Michael Goodwin of the New York Post recognizes many of the ideas emerging from the new Biden administration. He’s not impressed.

As winners never fail to remind losers, elections have consequences. But rarely is there a ?single day where consequences pack as much wallop as Friday, where the irrationality of Joe Biden’s policies came into full view.

From the border with Mexico, where the new administration started opening the doors to at least 25,000 migrants seeking asylum, to the Mideast tinderbox, where it moved to rejoin the misbegotten Iran nuke deal, the new president appears fixated by the desire to turn back the clock to 2016.

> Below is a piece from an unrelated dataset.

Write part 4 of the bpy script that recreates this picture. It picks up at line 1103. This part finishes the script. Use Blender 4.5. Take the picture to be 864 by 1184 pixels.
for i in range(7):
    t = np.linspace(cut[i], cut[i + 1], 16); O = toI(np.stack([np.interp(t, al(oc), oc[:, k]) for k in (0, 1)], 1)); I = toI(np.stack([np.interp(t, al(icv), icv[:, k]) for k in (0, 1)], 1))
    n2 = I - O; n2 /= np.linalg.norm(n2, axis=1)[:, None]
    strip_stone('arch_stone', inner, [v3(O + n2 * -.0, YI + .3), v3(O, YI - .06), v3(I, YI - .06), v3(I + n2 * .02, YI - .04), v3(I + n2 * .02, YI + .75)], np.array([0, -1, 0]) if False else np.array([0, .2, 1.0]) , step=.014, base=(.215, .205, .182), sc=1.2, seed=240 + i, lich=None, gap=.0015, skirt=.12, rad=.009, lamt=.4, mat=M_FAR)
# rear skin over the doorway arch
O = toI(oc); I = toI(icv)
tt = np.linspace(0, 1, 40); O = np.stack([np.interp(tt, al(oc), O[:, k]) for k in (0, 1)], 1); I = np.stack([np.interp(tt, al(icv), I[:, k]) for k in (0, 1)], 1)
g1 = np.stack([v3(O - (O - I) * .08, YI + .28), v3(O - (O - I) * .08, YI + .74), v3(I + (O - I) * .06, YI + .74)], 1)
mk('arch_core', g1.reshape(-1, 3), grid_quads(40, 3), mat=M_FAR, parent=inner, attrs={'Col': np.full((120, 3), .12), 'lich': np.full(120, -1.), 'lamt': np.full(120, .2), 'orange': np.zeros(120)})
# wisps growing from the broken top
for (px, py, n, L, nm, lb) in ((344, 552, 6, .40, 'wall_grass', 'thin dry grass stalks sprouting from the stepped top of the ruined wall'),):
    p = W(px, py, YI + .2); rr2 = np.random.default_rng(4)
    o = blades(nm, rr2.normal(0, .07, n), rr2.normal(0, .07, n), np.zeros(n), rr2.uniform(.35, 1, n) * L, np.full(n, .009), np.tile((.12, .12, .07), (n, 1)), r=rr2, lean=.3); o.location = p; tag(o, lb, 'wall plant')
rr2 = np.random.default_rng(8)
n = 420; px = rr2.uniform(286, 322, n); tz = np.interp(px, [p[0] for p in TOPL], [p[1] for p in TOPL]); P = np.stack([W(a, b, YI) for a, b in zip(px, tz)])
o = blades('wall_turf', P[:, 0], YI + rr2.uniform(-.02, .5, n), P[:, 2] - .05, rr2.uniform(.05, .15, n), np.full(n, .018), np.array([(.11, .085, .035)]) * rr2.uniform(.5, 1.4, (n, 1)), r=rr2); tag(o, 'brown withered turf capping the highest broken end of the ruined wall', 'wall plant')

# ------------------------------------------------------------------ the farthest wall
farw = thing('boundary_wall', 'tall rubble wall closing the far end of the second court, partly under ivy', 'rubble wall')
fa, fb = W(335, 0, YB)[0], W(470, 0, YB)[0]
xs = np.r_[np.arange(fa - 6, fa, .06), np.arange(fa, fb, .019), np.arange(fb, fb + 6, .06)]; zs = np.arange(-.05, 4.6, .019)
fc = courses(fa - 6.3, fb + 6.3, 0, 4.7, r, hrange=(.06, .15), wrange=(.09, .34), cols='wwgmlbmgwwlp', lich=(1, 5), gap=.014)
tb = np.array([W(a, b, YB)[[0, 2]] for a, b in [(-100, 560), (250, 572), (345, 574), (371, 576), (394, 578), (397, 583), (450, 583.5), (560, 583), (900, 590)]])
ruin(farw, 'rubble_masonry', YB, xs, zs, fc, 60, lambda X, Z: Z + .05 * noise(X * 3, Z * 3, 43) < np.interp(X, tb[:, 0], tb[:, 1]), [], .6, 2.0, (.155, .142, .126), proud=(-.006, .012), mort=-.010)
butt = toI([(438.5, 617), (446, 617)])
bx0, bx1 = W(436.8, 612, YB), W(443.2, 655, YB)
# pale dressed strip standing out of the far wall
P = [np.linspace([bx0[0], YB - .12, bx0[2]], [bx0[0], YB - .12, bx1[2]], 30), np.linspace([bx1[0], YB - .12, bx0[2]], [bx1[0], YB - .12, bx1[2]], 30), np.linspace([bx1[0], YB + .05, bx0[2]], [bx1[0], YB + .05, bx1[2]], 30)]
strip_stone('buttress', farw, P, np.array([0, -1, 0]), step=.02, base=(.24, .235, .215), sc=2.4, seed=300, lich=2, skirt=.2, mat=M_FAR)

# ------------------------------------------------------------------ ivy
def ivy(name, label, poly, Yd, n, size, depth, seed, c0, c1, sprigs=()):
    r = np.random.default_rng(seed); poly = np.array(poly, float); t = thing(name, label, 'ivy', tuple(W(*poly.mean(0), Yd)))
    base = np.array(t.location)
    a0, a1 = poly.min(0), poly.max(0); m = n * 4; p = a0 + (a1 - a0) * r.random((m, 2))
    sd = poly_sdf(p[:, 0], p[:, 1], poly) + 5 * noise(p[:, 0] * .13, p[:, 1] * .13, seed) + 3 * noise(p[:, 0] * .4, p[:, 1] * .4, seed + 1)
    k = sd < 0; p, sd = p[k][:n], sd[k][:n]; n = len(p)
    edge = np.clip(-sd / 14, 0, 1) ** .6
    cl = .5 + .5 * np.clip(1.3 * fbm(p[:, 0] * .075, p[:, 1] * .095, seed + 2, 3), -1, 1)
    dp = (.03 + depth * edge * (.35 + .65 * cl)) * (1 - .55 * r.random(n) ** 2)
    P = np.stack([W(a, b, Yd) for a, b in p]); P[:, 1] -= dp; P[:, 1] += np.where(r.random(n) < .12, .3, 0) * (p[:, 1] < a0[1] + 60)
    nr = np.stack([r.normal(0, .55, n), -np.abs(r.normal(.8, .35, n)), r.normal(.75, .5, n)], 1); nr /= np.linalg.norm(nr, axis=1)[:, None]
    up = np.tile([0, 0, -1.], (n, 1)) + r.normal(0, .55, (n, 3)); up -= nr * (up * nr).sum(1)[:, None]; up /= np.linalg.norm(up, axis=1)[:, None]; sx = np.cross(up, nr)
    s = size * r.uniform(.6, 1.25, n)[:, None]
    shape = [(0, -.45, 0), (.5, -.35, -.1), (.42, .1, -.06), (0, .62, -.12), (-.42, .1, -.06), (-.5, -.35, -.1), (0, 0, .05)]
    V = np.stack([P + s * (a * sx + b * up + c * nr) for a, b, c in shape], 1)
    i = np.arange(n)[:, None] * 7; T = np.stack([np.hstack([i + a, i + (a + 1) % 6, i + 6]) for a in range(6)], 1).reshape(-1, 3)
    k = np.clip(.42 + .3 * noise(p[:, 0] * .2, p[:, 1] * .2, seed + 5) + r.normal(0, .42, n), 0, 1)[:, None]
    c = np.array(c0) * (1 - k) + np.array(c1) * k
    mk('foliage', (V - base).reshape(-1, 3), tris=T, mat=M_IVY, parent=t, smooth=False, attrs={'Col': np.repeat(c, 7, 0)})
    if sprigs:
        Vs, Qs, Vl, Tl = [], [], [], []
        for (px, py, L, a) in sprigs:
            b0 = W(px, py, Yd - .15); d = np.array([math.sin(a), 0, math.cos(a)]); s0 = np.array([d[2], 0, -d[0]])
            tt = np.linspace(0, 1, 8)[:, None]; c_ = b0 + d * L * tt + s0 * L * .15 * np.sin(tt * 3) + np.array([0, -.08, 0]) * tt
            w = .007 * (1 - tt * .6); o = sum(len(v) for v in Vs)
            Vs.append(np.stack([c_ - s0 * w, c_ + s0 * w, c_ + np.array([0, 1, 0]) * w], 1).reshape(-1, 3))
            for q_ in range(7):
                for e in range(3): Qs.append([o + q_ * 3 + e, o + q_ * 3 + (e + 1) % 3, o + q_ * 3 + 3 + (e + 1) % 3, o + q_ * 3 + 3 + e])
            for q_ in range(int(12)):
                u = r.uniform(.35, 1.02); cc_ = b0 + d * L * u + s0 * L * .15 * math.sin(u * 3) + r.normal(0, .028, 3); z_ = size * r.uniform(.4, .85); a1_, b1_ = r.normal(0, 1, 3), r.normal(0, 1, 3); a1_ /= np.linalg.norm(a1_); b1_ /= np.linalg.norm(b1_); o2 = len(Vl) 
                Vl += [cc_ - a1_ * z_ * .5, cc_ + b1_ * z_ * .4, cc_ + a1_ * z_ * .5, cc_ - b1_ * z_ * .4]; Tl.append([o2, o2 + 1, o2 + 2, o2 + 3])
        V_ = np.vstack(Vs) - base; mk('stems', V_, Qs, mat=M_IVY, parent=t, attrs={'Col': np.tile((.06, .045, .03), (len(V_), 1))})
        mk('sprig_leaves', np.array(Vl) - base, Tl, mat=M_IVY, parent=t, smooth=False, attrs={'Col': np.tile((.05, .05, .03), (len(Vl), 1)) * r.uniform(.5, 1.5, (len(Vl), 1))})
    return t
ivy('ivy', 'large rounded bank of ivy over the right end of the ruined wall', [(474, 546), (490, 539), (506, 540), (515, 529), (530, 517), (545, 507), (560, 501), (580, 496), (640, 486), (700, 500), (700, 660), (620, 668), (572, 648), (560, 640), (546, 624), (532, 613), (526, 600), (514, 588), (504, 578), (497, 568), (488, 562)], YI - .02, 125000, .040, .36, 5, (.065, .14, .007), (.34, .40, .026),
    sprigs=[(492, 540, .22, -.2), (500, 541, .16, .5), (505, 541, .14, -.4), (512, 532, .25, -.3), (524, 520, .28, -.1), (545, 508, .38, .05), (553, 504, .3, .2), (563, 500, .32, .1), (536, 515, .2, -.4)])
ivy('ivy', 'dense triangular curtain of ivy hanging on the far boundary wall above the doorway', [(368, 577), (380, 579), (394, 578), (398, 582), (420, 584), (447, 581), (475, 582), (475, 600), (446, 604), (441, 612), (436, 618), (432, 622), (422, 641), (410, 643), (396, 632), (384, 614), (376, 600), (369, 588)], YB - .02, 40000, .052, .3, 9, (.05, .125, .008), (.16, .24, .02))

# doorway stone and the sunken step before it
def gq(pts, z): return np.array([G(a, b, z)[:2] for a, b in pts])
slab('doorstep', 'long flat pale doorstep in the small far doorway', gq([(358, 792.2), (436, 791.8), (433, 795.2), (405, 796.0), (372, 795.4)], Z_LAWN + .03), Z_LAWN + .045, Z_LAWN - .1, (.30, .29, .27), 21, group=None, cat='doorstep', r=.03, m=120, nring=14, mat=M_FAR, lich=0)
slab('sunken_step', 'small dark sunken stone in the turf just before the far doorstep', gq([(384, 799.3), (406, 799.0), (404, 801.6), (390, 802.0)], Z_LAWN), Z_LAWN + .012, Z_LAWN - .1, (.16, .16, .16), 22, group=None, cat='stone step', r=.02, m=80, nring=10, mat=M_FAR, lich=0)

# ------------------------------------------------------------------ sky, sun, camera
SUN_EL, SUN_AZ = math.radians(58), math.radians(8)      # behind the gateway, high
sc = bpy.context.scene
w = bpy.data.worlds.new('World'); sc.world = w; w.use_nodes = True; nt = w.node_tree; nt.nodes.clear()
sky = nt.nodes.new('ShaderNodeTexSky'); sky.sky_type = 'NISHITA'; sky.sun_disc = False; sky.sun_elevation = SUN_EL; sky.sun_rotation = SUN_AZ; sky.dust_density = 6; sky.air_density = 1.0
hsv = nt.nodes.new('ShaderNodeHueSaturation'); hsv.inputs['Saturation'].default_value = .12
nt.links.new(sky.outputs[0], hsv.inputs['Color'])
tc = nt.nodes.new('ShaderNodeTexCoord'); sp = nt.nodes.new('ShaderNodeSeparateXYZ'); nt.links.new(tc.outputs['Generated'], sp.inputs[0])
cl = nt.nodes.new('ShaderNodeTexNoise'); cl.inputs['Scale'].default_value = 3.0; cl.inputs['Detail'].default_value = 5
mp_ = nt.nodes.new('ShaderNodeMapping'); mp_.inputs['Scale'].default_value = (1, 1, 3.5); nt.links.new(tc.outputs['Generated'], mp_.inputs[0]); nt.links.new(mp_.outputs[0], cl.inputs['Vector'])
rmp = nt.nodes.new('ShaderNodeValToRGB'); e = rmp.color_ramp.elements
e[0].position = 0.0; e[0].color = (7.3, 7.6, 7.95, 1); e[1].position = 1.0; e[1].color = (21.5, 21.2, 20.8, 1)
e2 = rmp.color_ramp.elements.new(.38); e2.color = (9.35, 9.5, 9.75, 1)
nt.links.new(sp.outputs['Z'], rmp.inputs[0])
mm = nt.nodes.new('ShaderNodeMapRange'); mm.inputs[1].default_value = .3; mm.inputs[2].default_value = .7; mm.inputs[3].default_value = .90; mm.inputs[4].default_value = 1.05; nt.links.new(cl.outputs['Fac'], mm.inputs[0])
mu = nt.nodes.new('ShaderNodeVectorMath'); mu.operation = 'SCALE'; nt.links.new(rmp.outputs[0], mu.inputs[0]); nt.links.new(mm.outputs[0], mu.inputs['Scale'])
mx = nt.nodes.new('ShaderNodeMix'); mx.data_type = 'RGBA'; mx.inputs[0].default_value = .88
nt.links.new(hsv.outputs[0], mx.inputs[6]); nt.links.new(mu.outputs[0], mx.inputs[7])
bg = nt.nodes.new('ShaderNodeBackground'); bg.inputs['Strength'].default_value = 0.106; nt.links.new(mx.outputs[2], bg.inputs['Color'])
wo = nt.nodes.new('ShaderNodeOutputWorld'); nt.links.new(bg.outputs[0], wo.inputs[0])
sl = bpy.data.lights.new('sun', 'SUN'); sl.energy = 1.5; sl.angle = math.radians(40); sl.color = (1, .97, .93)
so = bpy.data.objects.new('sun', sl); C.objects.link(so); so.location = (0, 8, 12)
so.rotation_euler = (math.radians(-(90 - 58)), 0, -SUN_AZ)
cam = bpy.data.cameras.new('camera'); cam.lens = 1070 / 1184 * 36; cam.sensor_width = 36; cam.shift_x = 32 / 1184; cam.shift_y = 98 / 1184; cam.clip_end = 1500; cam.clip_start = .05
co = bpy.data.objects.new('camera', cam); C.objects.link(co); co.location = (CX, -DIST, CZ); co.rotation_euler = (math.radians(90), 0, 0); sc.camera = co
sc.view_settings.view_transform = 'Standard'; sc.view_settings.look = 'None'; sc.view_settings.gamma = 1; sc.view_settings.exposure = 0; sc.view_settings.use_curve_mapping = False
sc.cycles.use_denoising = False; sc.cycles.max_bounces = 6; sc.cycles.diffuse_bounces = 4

It’s as if Biden has been seized by a sentimental longing to try to make the world like it was when the Obama-Biden administration left office. Unfortunately, “The Way We Were” is a nice song but not much of a guide to the future.

Still, trying to recapture the past would be reasonable if those years had created prosperity at home and peace abroad. In fact, the world ­Donald Trump inherited was brist­ling with trouble and America’s economy was moving forward at a snail’s pace.

Despite revisionist efforts by the media and the left to erase the achievements of the president they hated, Trump had major policy successes that benefited all Americans. It’s especially unnerving, then, that Biden is choosing to reverse the very policies that produced those benefits.

Trump Derangement Syndrome leads people to do weird things, but Biden’s attempt to cancel Trump’s biggest victories is among the weirdest. …

… His plan to rejoin the Iran nuke deal that Trump scuttled is perhaps the looniest idea of all because of the shock waves it sends around the Middle East. The deal didn’t even address, let alone stop, Iran’s military aggression and terror proxies, which the Obama-Biden administration admitted. It also conceded that some of the billions Washington included ended up financing terror.